Abstract EN:

This work deals with the study of low power electric motors manufactured in mass production by the car industry with particulary strong technical and economical constraints. The application concerns more precisely dc commutator motors with permanent magnet driving a fan in an engine cooling system. Faced with the multiplication of electrical system per car, the manufacturers objective is to decrease each motor bulk and as far as possible to rise their efficiency. The aim of this thesis lies in the development of a software for optimisation and design assistance. A first phase concerns the development of an analytical model which allows, from a motor geometry and the characterisation of its materials, to predict magnetic and electromechanical performances for a running point or on an operating range. The principal originality of the modelling is to take into account the phenomena related to commutation and more particulary the fact taht some coils are short-circuited by brushes during the armature rotation. The results obtained by the analytical model are confirmed by numerical simulations and validated by experimental results on an automated bench developed in the laboratory.
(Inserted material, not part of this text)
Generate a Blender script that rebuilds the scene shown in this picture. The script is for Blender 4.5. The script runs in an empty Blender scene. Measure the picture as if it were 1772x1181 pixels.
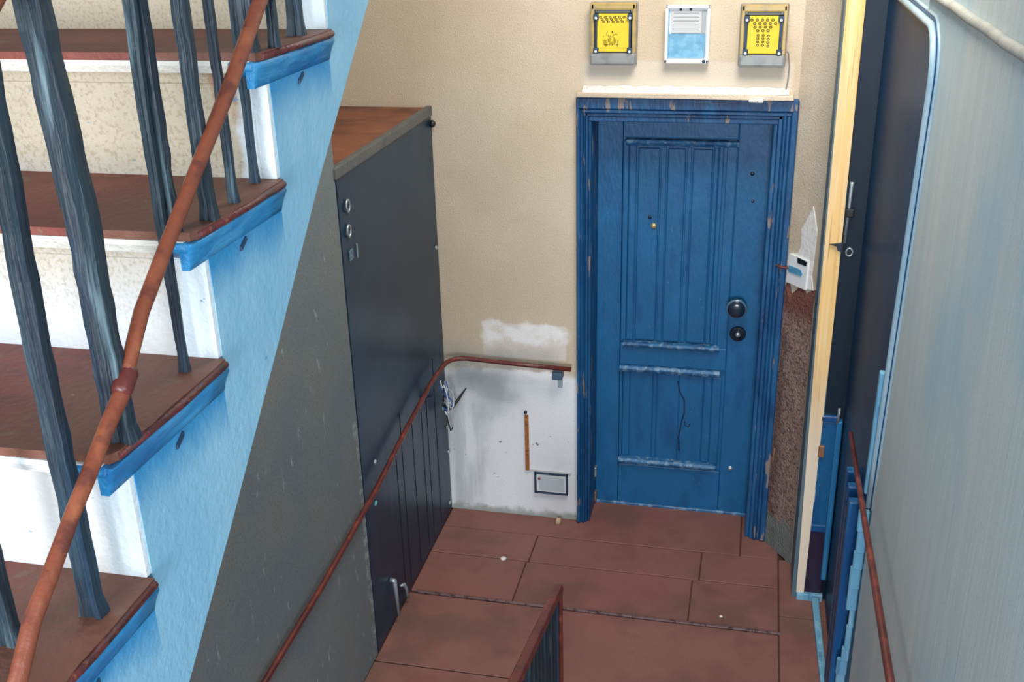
import bpy, bmesh, math, random
from mathutils import Vector, Matrix, noise as mnoise
random.seed(7)
S = bpy.context.scene
C = S.collection
# ------------------------------------------------------------------ camera, world, lights, exposure
cam_d = bpy.data.cameras.new('camera'); cam = bpy.data.objects.new('camera', cam_d); C.objects.link(cam)
pan, tilt, roll = -0.230379, 0.398476, -0.026704
def cam_axes(p, t, r):
    f = Vector((math.sin(p)*math.cos(t), math.cos(p)*math.cos(t), -math.sin(t)))
    ri = Vector((math.cos(p), -math.sin(p), 0)); u = ri.cross(f)
    return math.cos(r)*ri+math.sin(r)*u, -math.sin(r)*ri+math.cos(r)*u, f
R_, U_, F_ = cam_axes(pan, tilt, roll)
m = Matrix((R_, U_, -F_)).transposed().to_4x4(); m.translation = Vector((0.758, -4.577, 2.942))
cam.matrix_world = m
cam_d.sensor_width = 36; cam_d.lens = 1848.455/1772*36; cam_d.clip_start = 0.05
S.camera = cam
S.view_settings.view_transform = 'Standard'; S.view_settings.look = 'None'
S.view_settings.exposure = 0.0; S.view_settings.gamma = 1.0; S.view_settings.use_curve_mapping = False
w = bpy.data.worlds.new('world'); S.world = w; w.use_nodes = True
w.node_tree.nodes['Background'].inputs[0].default_value = (0.72, 0.86, 1.0, 1)
w.node_tree.nodes['Background'].inputs[1].default_value = 0.55
def area(name, loc, target, sx, sy, power, col):
    d = bpy.data.lights.new(name, 'AREA'); d.shape = 'RECTANGLE'; d.size = sx; d.size_y = sy
    d.energy = power; d.color = col
    o = bpy.data.objects.new(name, d); C.objects.link(o); o.location = loc
    o.rotation_euler = (Vector(target)-Vector(loc)).to_track_quat('-Z', 'Y').to_euler()
area('stair_window_light', (2.6, -5.9, 3.0), (-0.2, -2.6, 1.9), 1.6, 1.9, 55, (0.86, 0.94, 1.0))
area('stairwell_lamp_light', (0.8, -1.45, 4.0), (0.35, -0.2, 0.8), 1.1, 0.9, 78, (1.0, 0.91, 0.79))
area('rear_fill_light', (0.95, -8.8, 2.3), (0.1, 0, 0.8), 1.2, 1.5, 320, (0.9, 0.94, 1.0))  # added fill light behind the camera, lifts the lower end wall
area('landing_window_light', (-1.0, -6.8, 3.4), (0.9, -1.2, 1.1), 1.4, 1.6, 90, (0.86, 0.94, 1.0))

# ------------------------------------------------------------------ helpers
def lin(c): return tuple(((v/255)/12.92 if v/255 <= .04045 else ((v/255+.055)/1.055)**2.4) for v in c)
class MB:
    """collects shapes given in world coordinates; build() links them as ONE mesh object"""
    def __init__(s): s.bm = bmesh.new()
    def _bev(s, geom_edges, b, seg=2):
        if b > 0: bmesh.ops.bevel(s.bm, geom=geom_edges, offset=b, segments=seg, profile=.6, affect='EDGES', clamp_overlap=True)
    def box(s, x0, x1, y0, y1, z0, z1, bev=0, seg=2, rz=0, jit=0):
        v = [s.bm.verts.new((x, y, z)) for x in (x0, x1) for y in (y0, y1) for z in (z0, z1)]
        if jit:
            for q in v: q.co += Vector((random.uniform(-jit, jit), random.uniform(-jit, jit), random.uniform(-jit, jit)))
        f = [s.bm.faces.new([v[i] for i in ids]) for ids in ((0,1,3,2),(4,6,7,5),(0,4,5,1),(2,3,7,6),(0,2,6,4),(1,5,7,3))]
        if rz:
            c = Vector(((x0+x1)/2, (y0+y1)/2, 0)); bmesh.ops.rotate(s.bm, verts=v, cent=c, matrix=Matrix.Rotation(rz, 3, 'Z'))
        es = list({e for q in f for e in q.edges}); s._bev(es, bev, seg); return s
    def hexa(s, pts, bev=0):
        """8 points: 4 of the bottom loop then 4 of the top loop"""
        v = [s.bm.verts.new(p) for p in pts]
        f = [s.bm.faces.new([v[i] for i in ids]) for ids in ((3,2,1,0),(4,5,6,7),(0,1,5,4),(1,2,6,5),(2,3,7,6),(3,0,4,7))]
        s._bev(list({e for q in f for e in q.edges}), bev); return s
    def prism(s, poly, axis, a, b, bev=0):
        def P(u, w_, t): return {'x': (t, u, w_), 'y': (u, t, w_), 'z': (u, w_, t)}[axis]
        A = [s.bm.verts.new(P(u, w_, a)) for u, w_ in poly]; B = [s.bm.verts.new(P(u, w_, b)) for u, w_ in poly]
        fs = [s.bm.faces.new(A), s.bm.faces.new(B[::-1])]
        n = len(poly)
        for i in range(n): fs.append(s.bm.faces.new((A[i], B[i], B[(i+1) % n], A[(i+1) % n])))
        s._bev(list({e for q in fs for e in q.edges}), bev, 1); return s
    def tube(s, pts, r, n=10, radii=None, cap=True, sq=1.0):
        pts = [Vector(p) for p in pts]; rings = []; prev = None
        for i, p in enumerate(pts):
            t = (pts[min(i+1, len(pts)-1)]-pts[max(i-1, 0)]).normalized()
            if prev is None: a = t.orthogonal().normalized()
            else: a = (prev-t*prev.dot(t)).normalized()
            prev = a; b = t.cross(a); rr = radii[i] if radii else r
            rings.append([s.bm.verts.new(p+a*math.cos(2*math.pi*k/n)*rr+b*math.sin(2*math.pi*k/n)*rr*sq) for k in range(n)])
        for A, B in zip(rings, rings[1:]):
            for k in range(n):
                f = s.bm.faces.new((A[k], A[(k+1) % n], B[(k+1) % n], B[k])); f.smooth = True
        if cap: s.bm.faces.new(rings[0][::-1]); s.bm.faces.new(rings[-1])
        return s
    def lathe(s, c, axis, prof, n=20):
        """prof: (radius, distance along axis) pairs"""
        ax = Vector(axis).normalized(); a = ax.orthogonal().normalized(); b = ax.cross(a); rings = []
        for r, h in prof:
            o = Vector(c)+ax*h
            rings.append([s.bm.verts.new(o+(a*math.cos(2*math.pi*k/n)+b*math.sin(2*math.pi*k/n))*max(r, 1e-4)) for k in range(n)])
        for A, B in zip(rings, rings[1:]):
            for k in range(n):
                f = s.bm.faces.new((A[k], A[(k+1) % n], B[(k+1) % n], B[k])); f.smooth = True
        s.bm.faces.new(rings[0][::-1]); s.bm.faces.new(rings[-1]); return s
    def sweep(s, sec, pts, scale=None):
        """closed 2D section (x,y) moved along a near-vertical path"""
        rings = []
        for i, p in enumerate(pts):
            k = scale[i] if scale else 1
            rings.append([s.bm.verts.new((p[0]+u*k, p[1]+q*k, p[2])) for u, q in sec])
        n = len(sec)
        for A, B in zip(rings, rings[1:]):
            for k in range(n): s.bm.faces.new((A[k], A[(k+1) % n], B[(k+1) % n], B[k]))
        s.bm.faces.new(rings[0][::-1]); s.bm.faces.new(rings[-1]); return s
    def build(s, name, mat, parent=None, base=None):
        bmesh.ops.recalc_face_normals(s.bm, faces=s.bm.faces)
        if parent is not None: base = Vector(parent['_b'])
        elif base is None:
            cs = [v.co for v in s.bm.verts]
            lo = Vector([min(c[i] for c in cs) for i in range(3)]); hi = Vector([max(c[i] for c in cs) for i in range(3)])
            base = Vector(((lo.x+hi.x)/2, (lo.y+hi.y)/2, lo.z))
        base = Vector(base)
        for v in s.bm.verts: v.co -= base
        me = bpy.data.meshes.new(name); s.bm.to_mesh(me); s.bm.free()
        me.materials.append(mat)
        o = bpy.data.objects.new(name, me); C.objects.link(o); o['_b'] = tuple(base)
        if parent is not None: o.parent = parent
        else: o.location = base
        return o
def tag(o, label, cat, group=None, kind=None):
    o['label'] = label; o['category'] = cat
    if group: o['group'] = group
    if kind: o['kind'] = kind
    return o
def thing(name, base, label, cat, group=None, kind=None):
    o = bpy.data.objects.new(name, None); C.objects.link(o); o.location = base; o['_b'] = tuple(base); o.empty_display_size = .1
    return tag(o, label, cat, group, kind)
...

The results are in very good agreement and thus allow, in a second phase, the implementation of the analytical model in an optimising procedure PASCOSMA (optimisation software developed at the laboratory of electrical engineering of Grenoble) to generate a design application. The performances expected for a running point as well as the constraints on various parameters are introduced by a convivial user interface. Automatic design of the motor is realised by respecting all the constraints and by minimising the objective function. The optimisation procedure, applied to a given motor, allowed an increase of 3. 5 points of its efficiency with a reduction of 45% of its axial bulk, in accordance with the design specifications. This work is finalised by the product of an assistance software for motor design which allows to impose constraints and to obtain the best adapted motor geometry for the imposed criteria.